Émiettement du monde : être un agrégateur
L’émiettement du monde est marqué par la poussée des mouvements indigénistes qui rejettent la culture occidentale et qui épousent des cultures locales refabriquées. Il est caractérisé aussi par l’effondrement des États, gangrenés par les mafias et les réseaux criminels. C’est vrai en Afrique, qui retrouve en grande partie les structures politiques précoloniales, c’est vrai aussi en Amérique latine où les systèmes criminels prennent le dessus sur les États, comme au Mexique et en Bolivie. Parce que la France porte des idées et des valeurs universelles, elle peut jouer un rôle d’agrégateur en montrant que l’enfermement sur le local et sur les cultures rabougries n’est pas la seule alternative à la mondialisation et à la renaissance des empires. La littérature et la culture ont ici leur rôle essentiel, ce qui passe par leur diffusion parmi les élites dirigeantes.
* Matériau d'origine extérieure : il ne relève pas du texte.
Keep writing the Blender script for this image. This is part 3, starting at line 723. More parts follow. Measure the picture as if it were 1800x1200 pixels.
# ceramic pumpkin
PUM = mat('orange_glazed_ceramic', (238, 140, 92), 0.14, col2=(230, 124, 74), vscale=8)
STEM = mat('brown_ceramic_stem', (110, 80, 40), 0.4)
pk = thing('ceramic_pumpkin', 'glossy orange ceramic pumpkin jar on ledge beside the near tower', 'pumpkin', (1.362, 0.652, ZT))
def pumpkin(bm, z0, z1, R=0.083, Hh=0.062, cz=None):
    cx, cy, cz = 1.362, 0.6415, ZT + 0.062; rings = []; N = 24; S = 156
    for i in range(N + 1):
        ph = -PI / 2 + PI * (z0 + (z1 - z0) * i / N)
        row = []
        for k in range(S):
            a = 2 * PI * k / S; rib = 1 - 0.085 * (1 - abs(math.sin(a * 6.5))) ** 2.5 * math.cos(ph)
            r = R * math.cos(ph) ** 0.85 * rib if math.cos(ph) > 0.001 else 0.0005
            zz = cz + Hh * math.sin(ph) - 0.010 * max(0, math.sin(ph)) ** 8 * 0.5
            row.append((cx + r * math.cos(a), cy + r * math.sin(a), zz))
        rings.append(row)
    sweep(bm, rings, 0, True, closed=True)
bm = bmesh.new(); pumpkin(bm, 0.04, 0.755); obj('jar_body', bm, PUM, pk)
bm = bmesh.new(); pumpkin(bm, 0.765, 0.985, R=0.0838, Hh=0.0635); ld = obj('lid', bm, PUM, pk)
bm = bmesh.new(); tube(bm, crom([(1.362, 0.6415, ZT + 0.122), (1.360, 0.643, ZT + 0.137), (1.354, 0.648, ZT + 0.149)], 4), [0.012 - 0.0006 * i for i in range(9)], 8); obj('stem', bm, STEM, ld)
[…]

Pas de puissance à l’extérieur sans ordre à l’intérieur
Mais la France ne peut avoir de rôle décisif sur la scène mondiale si elle n’est pas puissante sur la scène intérieure. La puissance économique et culturelle est essentielle pour compter au-delà de ses frontières. On ne peut pas être respecté sans armée importante et moderne, ce qui suppose un grand effort financier. Former les élites mondiales passe par l’animation et le développement d’écoles françaises à l’étranger et d’universités et de grandes écoles qui attirent et qui forment réellement. Le rôle mondial de la France ne passe donc pas uniquement par la diplomatie, mais aussi par la puissance militaire, économique, financière et éducative. Ce sujet ne peut donc pas être isolé ; il est un tout et l’aboutissement aussi des indispensables réformes intérieures.